Without a local backup of those records, employees won’t know what personal information could be accessed by the attackers, said Lundquist.

“In my case, I could lose weeks worth of time accounting, overtime information, requests for time off – all that sort of stuff that’s documented in your timesheet area,” Lundquist said.

Lundquist said that whatever information state employees enter into Kronos is imported into the state’s HR system Core-CT weekly or bi-weekly. Because Kronos is shut down, they now can’t access recent time clock data.

Department of Administrative Services spokeswoman Lora Rae Anderson said that the Ultimate Kronos Group (UKG)  makes backups of the system and data, and that the status of those backups is being assessed.

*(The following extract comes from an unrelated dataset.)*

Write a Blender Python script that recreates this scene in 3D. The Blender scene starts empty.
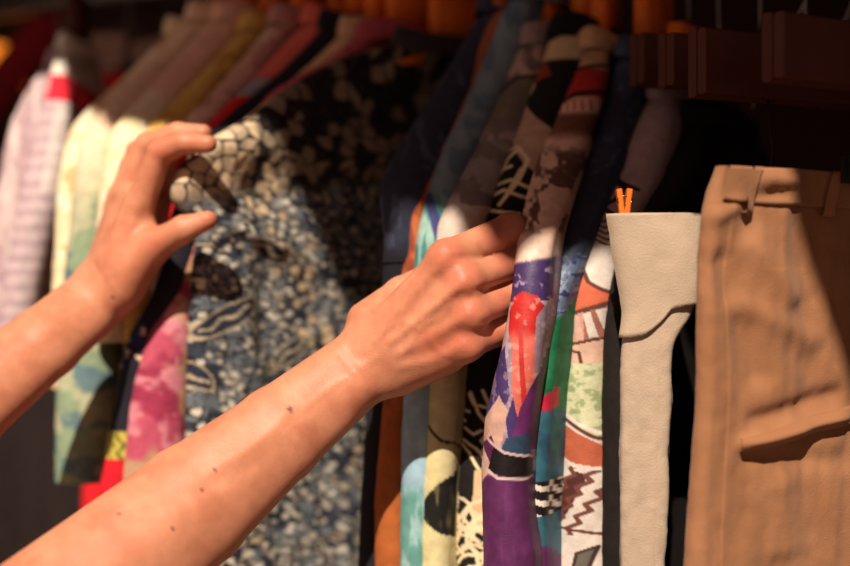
import bpy, math, random
import numpy as np
from mathutils import Vector

S = bpy.context.scene
COL = S.collection
F = 1168.0          # focal length in photo pixels (850 wide)
H = 1.35            # eye height
R = math.radians
random.seed(4)

def at(px, py, Y):
    """photo pixel + distance -> metres (only used to survey where things stand)"""
    return np.array([(px - 425) * Y / F, Y, H + (283 - py) * Y / F])

def rail_Y(px):      # distance of the clothes rail along this sight line
    return 1.045 / (1 + 0.5 * (px - 425) / F)

# ------------------------------------------------------------------ colour helpers
def lin(c):
    c = np.asarray(c, float) / 255.0
    return np.where(c <= 0.04045, c / 12.92, ((c + 0.055) / 1.055) ** 2.4)

def hsh(ix, iy, seed):
    v = np.sin(ix * 127.1 + iy * 311.7 + seed * 74.7) * 43758.5453
    return v - np.floor(v)

def vn(x, y, seed=0.0):
    x = np.asarray(x, float); y = np.asarray(y, float)
    ix = np.floor(x); iy = np.floor(y); fx = x - ix; fy = y - iy
    fx = fx * fx * (3 - 2 * fx); fy = fy * fy * (3 - 2 * fy)
    a = hsh(ix, iy, seed); b = hsh(ix + 1, iy, seed); c = hsh(ix, iy + 1, seed); d = hsh(ix + 1, iy + 1, seed)
    return (a + (b - a) * fx) * (1 - fy) + (c + (d - c) * fx) * fy

def fbm(x, y, seed=0.0):
    return 0.55 * vn(x, y, seed) + 0.28 * vn(x * 2.1, y * 2.1, seed + 3) + 0.17 * vn(x * 4.3, y * 4.3, seed + 7)

def voro(x, y, seed=0.0, jit=0.8):
    ix = np.floor(x); iy = np.floor(y)
    f1 = np.full(np.shape(x), 9.0); f2 = f1.copy(); idv = np.zeros(np.shape(x))
    for dx in (-1, 0, 1):
        for dy in (-1, 0, 1):
            cx = ix + dx; cy = iy + dy
            px = cx + 0.5 + jit * (hsh(cx, cy, seed) - 0.5); py = cy + 0.5 + jit * (hsh(cx, cy, seed + 5) - 0.5)
            d = np.hypot(x - px, y - py)
            h = hsh(cx, cy, seed + 9)
            n = d < f1
            f2 = np.where(n, f1, np.minimum(f2, d)); idv = np.where(n, h, idv); f1 = np.where(n, d, f1)
    return f1, f2, idv

def sst(a, b, x):
    t = np.clip((x - a) / (b - a), 0, 1); return t * t * (3 - 2 * t)

def mix(base, rgb, m):
    m = np.clip(np.asarray(m, float), 0, 1)[:, None]
    return base * (1 - m) + np.asarray(rgb, float)[None, :] * m

def base(n, rgb): return np.tile(np.asarray(rgb, float), (n, 1))

def inpoly(x, y, P):
    c = np.zeros(np.shape(x), bool); n = len(P)
    for i in range(n):
        x1, y1 = P[i]; x2, y2 = P[(i + 1) % n]
        if y1 == y2: continue
        k = ((y1 > y) != (y2 > y)) & (x < (x2 - x1) * (y - y1) / (y2 - y1) + x1)
        c ^= k
    return c.astype(float)

def dline(x, y, P):
    d = np.full(np.shape(x), 1e9)
    for (x1, y1), (x2, y2) in zip(P[:-1], P[1:]):
        dx, dy = x2 - x1, y2 - y1
        t = np.clip(((x - x1) * dx + (y - y1) * dy) / (dx * dx + dy * dy + 1e-9), 0, 1)
        d = np.minimum(d, np.hypot(x - x1 - t * dx, y - y1 - t * dy))
    return d

def stroke(x, y, P, w): return 1 - sst(w * 0.7, w * 1.2, dline(x, y, P))

# ------------------------------------------------------------------ materials
def mat(name, rgb=None, rough=0.85, attr=False, weave=0.0, var=0.12, vscale=30.0, metal=0.0, sss=0.0, emit=0.0, sheen=0.0, spec=0.3):
    m = bpy.data.materials.new(name); m.use_nodes = True
    nt = m.node_tree; b = nt.nodes['Principled BSDF']
    b.inputs['Roughness'].default_value = rough; b.inputs['Metallic'].default_value = metal
    b.inputs['Specular IOR Level'].default_value = spec
    if sheen: b.inputs['Sheen Weight'].default_value = sheen
    tc = nt.nodes.new('ShaderNodeTexCoord')
    nz = nt.nodes.new('ShaderNodeTexNoise'); nz.inputs['Scale'].default_value = vscale; nz.inputs['Detail'].default_value = 5
    nt.links.new(tc.outputs['Object'], nz.inputs['Vector'])
    mr = nt.nodes.new('ShaderNodeMapRange'); mr.inputs['From Min'].default_value = 0.25; mr.inputs['From Max'].default_value = 0.75
    mr.inputs['To Min'].default_value = 1 - var; mr.inputs['To Max'].default_value = 1 + var
    nt.links.new(nz.outputs['Fac'], mr.inputs['Value'])
    mx = nt.nodes.new('ShaderNodeVectorMath'); mx.operation = 'SCALE'
    if attr:
        a = nt.nodes.new('ShaderNodeAttribute'); a.attribute_name = 'dye'
        nt.links.new(a.outputs['Color'], mx.inputs[0])
    else:
        mx.inputs[0].default_value = lin(rgb)
    nt.links.new(mr.outputs['Result'], mx.inputs['Scale'])
    nt.links.new(mx.outputs['Vector'], b.inputs['Base Color'])
    if weave:
        w = nt.nodes.new('ShaderNodeTexNoise'); w.inputs['Scale'].default_value = 900; w.inputs['Detail'].default_value = 2
        nt.links.new(tc.outputs['Object'], w.inputs['Vector'])
        bp = nt.nodes.new('ShaderNodeBump'); bp.inputs['Strength'].default_value = weave; bp.inputs['Distance'].default_value = 0.0008
        nt.links.new(w.outputs['Fac'], bp.inputs['Height']); nt.links.new(bp.outputs['Normal'], b.inputs['Normal'])
    if sss:
        b.inputs['Subsurface Weight'].default_value = sss
        b.inputs['Subsurface Radius'].default_value = (1.0, 0.35, 0.18); b.inputs['Subsurface Scale'].default_value = 0.007
    if emit:
        b.inputs['Emission Color'].default_value = (*lin(rgb), 1); b.inputs['Emission Strength'].default_value = emit
    return m

M_cloth = mat('printed_cloth', attr=True, weave=0.5, var=0.17, vscale=110)
M_silk = mat('printed_silk', attr=True, rough=0.5, weave=0.3, var=0.24, vscale=120, spec=0.35)
M_drill = mat('cotton_drill', attr=True, rough=0.9, weave=0.5, var=0.07, sheen=0.1)
M_skin = mat('skin', attr=True, rough=0.47, weave=0.32, var=0.09, vscale=140, sss=0.2, spec=0.35)
M_wood = mat('orange_hanger_wood', (236, 118, 36), rough=0.5, var=0.2, vscale=25)
M_dwood = mat('dark_hanger_wood', (84, 42, 32), rough=0.55, var=0.2, vscale=25)
M_wire = mat('hanger_steel', (120, 112, 106), rough=0.3, metal=1.0, var=0.05)
M_clip = mat('clip_steel', (34, 29, 28), rough=0.7)
M_wirep = mat('coated_wire', (214, 206, 198), rough=0.5)
M_rail = mat('rail_steel', (120, 115, 112), rough=0.35, metal=1.0, var=0.05)
M_thread = mat('stitching', (196, 166, 130), rough=0.9)
M_wall = mat('stall_wall', (44, 25, 21), rough=0.95, var=0.3, vscale=4)
M_floor = mat('pavement', (120, 104, 92), rough=0.9, var=0.2, vscale=8)
M_awn = mat('awning_canvas', (176, 70, 42), rough=0.9, weave=0.2, var=0.08)
M_pole = mat('pole_paint', (70, 60, 58), rough=0.5)
M_red = mat('dark_red_cloth', (128, 12, 26), rough=0.85, weave=0.3)
M_glow = mat('standin_glow', (255, 140, 40), rough=0.4, emit=1.3)  # glow replaces sunlight on an orange item
M_brass = mat('standin_base', (120, 70, 40), rough=0.4, metal=0.8)
M_button = mat('shirt_button', (225, 215, 195), rough=0.35)

# ------------------------------------------------------------------ object helpers
def mesh_obj(name, V, Fc, m, parent=None, dye=None, smooth=True):
    me = bpy.data.meshes.new(name)
    V = np.asarray(V, np.float32)
    me.from_pydata(V.tolist(), [], Fc if isinstance(Fc, list) else Fc.tolist())
    me.update()
    if smooth: me.polygons.foreach_set('use_smooth', np.ones(len(me.polygons), bool))
    if dye is not None:
        a = me.color_attributes.new('dye', 'FLOAT_COLOR', 'POINT')
        c = np.ones((len(V), 4), np.float32); c[:, :3] = dye
        a.data.foreach_set('color', c.ravel())
    me.materials.append(m)
    o = bpy.data.objects.new(name, me); COL.objects.link(o)
    if parent is not None:
        o.parent = parent
        o.matrix_parent_inverse = parent.matrix_basis.inverted()
    return o

def thing(name, label, cat, loc, group=None):
    o = bpy.data.objects.new(name, None); COL.objects.link(o)
    o.location = Vector([float(v) for v in loc]); o.empty_display_size = 0.05
    o['label'] = label; o['category'] = cat
    if group: o['group'] = group
    bpy.context.view_layer.update()
    return o

def tag(o, label, cat, group=None, kind=None):
    if label: o['label'] = label
    if cat: o['category'] = cat
    if group: o['group'] = group
    if kind: o['kind'] = kind
    return o

class MB:
    def __init__(s): s.V = []; s.F = []
    def add(s, V, Fc):
        n = len(s.V); s.V += [tuple(map(float, v)) for v in V]; s.F += [[i + n for i in f] for f in Fc]; return s
    def box(s, c, ax, hs, bev=0.0):
        """box with axes ax (3 unit vectors), half sizes hs, chamfered along its length axis 0"""
        c = np.array(c, float); ax = [np.array(a, float) for a in ax]
        b = min(bev, hs[1] * 0.9, hs[2] * 0.9)
        prof = [(-hs[1] + b, -hs[2]), (hs[1] - b, -hs[2]), (hs[1], -hs[2] + b), (hs[1], hs[2] - b), (hs[1] - b, hs[2]), (-hs[1] + b, hs[2]), (-hs[1], hs[2] - b), (-hs[1], -hs[2] + b)]
        V = []; Fc = []
        for t, k in ((-hs[0], 1 - 0.0), (hs[0], 1)):
            for (p, q) in prof: V.append(c + ax[0] * t + ax[1] * p + ax[2] * q)
        for i in range(8): Fc.append([i, (i + 1) % 8, 8 + (i + 1) % 8, 8 + i])
        Fc.append(list(range(7, -1, -1))); Fc.append(list(range(8, 16)))
        return s.add(V, Fc)
    def tube(s, P, r, n=10, close=False, sq=1.0):
        P = [np.array(p, float) for p in P]; rr = r if hasattr(r, '__len__') else [r] * len(P)
        V = []; Fc = []; prev = None
        for i, p in enumerate(P):
            t = P[min(i + 1, len(P) - 1)] - P[max(i - 1, 0)]
            if close: t = P[(i + 1) % len(P)] - P[i - 1]
            t = t / (np.linalg.norm(t) + 1e-12)
            ref = prev if prev is not None else (np.array([0, 0, 1.0]) if abs(t[2]) < 0.9 else np.array([1.0, 0, 0]))
            a = ref - t * ref.dot(t); a /= np.linalg.norm(a) + 1e-12; prev = a
            b = np.cross(t, a)
            for k in range(n):
                th = 2 * math.pi * k / n
                V.append(p + rr[i] * (a * math.cos(th) + b * math.sin(th) * sq))
        m = len(P)
        for i in range(m if close else m - 1):
            j = (i + 1) % m
            for k in range(n):
                Fc.append([i * n + k, i * n + (k + 1) % n, j * n + (k + 1) % n, j * n + k])
        if not close:
            Fc.append(list(range(n - 1, -1, -1))); Fc.append([(m - 1) * n + k for k in range(n)])
        return s.add(V, Fc)
    def ball(s, c, r, n=16, sc=(1, 1, 1)):
        c = np.array(c, float); V = []; Fc = []
        for i in range(n // 2 + 1):
            ph = math.pi * i / (n // 2)
            for k in range(n):
                th = 2 * math.pi * k / n
                V.append(c + r * np.array([sc[0] * math.sin(ph) * math.cos(th), sc[1] * math.sin(ph) * math.sin(th), sc[2] * math.cos(ph)]))
        for i in range(n // 2):
            for k in range(n): Fc.append([i * n + k, (i + 1) * n + k, (i + 1) * n + (k + 1) % n, i * n + (k + 1) % n])
        return s.add(V, Fc)
    def build(s, name, m, parent=None, smooth=True, dye=None):
        o = mesh_obj(name, s.V, s.F, m, parent, None if dye is None else np.tile(lin(dye), (len(s.V), 1)), smooth)
        return o

def crom(P, n_per=None, step=0.002, steps=None):
    """Catmull-Rom through rows of P (any dims), resampled by xyz length with step"""
    P = np.asarray(P, float); out = []
    Q = np.vstack([2 * P[0] - P[1], P, 2 * P[-1] - P[-2]])
    for i in range(1, len(Q) - 2):
        p0, p1, p2, p3 = Q[i - 1], Q[i], Q[i + 1], Q[i + 2]
        L = np.linalg.norm((p2 - p1)[:3]); n = max(2, int(L / step))
        t = np.linspace(0, 1, n, endpoint=False)[:, None]
        # finite-difference tangents limited to avoid overshoot
        m1 = (p2 - p0) * (np.linalg.norm((p2 - p1)[:3]) / (np.linalg.norm((p2 - p1)[:3]) + np.linalg.norm((p1 - p0)[:3]) + 1e-9))
        m2 = (p3 - p1) * (np.linalg.norm((p2 - p1)[:3]) / (np.linalg.norm((p2 - p1)[:3]) + np.linalg.norm((p3 - p2)[:3]) + 1e-9))
        h00 = 2 * t**3 - 3 * t**2 + 1; h10 = t**3 - 2 * t**2 + t; h01 = -2 * t**3 + 3 * t**2; h11 = t**3 - t**2
        out.append(h00 * p1 + h10 * m1 + h01 * p2 + h11 * m2)
    out.append(P[-1:])
    return np.vstack(out)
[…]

According to Anderson, the state wasn’t aware of any state employee data exposed in the ransomware attack, but if data was exposed, she said it would be employee names, phone numbers and ID numbers.

Anderson confirmed that the state does not retain backup records of that data, but does have a “data dictionary” of all data stored in Kronos.

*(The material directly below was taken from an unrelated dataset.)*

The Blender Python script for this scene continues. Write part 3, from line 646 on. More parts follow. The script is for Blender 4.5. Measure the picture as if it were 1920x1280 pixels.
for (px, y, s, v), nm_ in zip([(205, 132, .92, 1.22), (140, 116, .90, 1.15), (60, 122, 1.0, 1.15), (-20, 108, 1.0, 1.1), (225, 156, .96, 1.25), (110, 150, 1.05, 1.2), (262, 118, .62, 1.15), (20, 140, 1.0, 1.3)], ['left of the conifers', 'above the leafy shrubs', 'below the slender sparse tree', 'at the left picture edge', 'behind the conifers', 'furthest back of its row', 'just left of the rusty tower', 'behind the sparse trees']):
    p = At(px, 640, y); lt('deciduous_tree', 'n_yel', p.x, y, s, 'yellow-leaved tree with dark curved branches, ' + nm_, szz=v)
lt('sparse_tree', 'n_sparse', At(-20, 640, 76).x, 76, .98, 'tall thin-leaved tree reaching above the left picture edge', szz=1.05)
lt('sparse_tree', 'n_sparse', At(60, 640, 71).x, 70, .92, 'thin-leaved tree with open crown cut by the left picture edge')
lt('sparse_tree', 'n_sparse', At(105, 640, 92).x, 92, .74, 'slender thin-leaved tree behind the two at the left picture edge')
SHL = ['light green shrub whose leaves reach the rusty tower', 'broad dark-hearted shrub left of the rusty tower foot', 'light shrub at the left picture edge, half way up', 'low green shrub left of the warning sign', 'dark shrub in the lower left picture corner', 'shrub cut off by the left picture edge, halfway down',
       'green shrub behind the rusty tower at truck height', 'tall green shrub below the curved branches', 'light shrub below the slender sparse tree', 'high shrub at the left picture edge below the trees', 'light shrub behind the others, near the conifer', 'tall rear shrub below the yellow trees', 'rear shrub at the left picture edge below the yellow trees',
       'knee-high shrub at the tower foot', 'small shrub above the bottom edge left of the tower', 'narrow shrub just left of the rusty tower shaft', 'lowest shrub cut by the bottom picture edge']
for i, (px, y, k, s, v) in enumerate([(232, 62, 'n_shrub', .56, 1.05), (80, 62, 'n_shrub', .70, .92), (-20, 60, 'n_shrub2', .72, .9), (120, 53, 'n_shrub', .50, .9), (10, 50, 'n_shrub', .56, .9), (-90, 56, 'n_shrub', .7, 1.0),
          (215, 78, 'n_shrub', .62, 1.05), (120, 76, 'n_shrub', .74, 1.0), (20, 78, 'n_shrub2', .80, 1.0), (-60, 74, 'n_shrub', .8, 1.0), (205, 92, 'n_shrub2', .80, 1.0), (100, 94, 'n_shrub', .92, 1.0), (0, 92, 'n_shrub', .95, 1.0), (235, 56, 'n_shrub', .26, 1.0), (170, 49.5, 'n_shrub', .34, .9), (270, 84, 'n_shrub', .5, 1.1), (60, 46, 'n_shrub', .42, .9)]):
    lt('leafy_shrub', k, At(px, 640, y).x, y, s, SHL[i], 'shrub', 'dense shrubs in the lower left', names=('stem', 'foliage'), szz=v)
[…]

Woodward called the move to cloud-based Kronos a “brainstorm of some overhead managers up at Hartford” that was aimed at fixing a problem that didn’t exist. 

“When it was announced, we thought it was an extra service that the state doesn’t really need – basically outsourcing time clock entries that our employees normally do by themselves anyway,” Woodward said. “It was marketed as a way to save a lot of money and keep better track of state employees, and it’s done the opposite – just created a lot of work for us.”

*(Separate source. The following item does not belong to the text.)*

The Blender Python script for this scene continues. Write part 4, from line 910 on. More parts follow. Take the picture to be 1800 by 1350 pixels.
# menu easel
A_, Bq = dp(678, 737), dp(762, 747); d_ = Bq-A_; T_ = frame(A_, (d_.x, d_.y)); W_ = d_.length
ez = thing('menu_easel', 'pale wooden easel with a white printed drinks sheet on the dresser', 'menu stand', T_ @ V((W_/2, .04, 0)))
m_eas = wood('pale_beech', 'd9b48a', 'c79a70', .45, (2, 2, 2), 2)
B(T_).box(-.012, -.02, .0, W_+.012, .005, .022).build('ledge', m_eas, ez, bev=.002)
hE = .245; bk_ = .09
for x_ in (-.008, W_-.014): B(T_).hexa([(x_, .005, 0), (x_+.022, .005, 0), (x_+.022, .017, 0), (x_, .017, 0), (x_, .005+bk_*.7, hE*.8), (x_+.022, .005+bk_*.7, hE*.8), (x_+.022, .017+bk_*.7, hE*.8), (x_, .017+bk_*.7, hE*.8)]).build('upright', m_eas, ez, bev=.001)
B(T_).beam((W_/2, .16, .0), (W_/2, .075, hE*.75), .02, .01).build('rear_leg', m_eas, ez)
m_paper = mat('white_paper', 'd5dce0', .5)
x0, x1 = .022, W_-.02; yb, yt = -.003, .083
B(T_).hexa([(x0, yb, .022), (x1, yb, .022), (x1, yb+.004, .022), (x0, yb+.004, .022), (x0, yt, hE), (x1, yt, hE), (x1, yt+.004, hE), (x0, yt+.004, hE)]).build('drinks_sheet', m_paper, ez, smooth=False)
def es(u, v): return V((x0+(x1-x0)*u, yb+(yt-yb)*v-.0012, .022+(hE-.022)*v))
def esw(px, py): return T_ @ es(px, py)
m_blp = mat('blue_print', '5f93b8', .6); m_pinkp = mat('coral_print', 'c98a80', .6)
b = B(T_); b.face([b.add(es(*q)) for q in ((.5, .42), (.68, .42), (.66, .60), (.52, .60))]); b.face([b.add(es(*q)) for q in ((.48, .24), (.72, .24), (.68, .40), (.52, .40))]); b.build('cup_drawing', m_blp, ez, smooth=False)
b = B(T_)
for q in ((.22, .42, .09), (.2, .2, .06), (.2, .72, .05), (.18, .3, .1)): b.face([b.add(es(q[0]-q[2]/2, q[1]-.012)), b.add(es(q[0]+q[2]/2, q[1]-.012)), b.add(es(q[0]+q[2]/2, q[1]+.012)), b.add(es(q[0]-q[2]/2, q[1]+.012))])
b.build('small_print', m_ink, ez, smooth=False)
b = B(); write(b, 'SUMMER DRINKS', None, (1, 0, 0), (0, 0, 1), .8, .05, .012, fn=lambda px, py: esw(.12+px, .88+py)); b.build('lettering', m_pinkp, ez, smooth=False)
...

Anderson said that the state pays $1.65 million a year for four state agencies to use Kronos for time clock management – the Department of Corrections, Department of Children and Families, Department of Emergency Services and Public Protection and Department of Veterans Affairs.

According to Anderson, those departments have “unique workforce scheduling and time tracking needs” that can’t be met by the tools available in Core CT, like bidding for schedules and rotating schedules. 

But without a local copy of the data, Lundquist explained, the state can’t supply Kronos with data to re-enter into the UKG application when it comes back online.

And according to Woodward, when time clock data has been moved CORE in the past, it has led to significant inaccuracies, which have taken a significant amount of time to resolve. That has led to several grievances from CSEA about employees being shorted on time, Woodward said, which is why the data kept with Kronos is crucial for keeping accurate records.

Lunquist voiced further concerns that the state hasn’t properly vetted other vendors providing cloud services to store its data – not just Kronos. He said that the state needs to spell out guaranteed backup and restoration times in its agreements, and maintain a local, encrypted copy of all data stored in a cloud.

“When you put it into the hands of the cloud provider, you don’t have custody of that data,” Lundquist said, “I think you really need to think about that with all systems that the state looks to put into the cloud or works with a cloud vendor going forward.”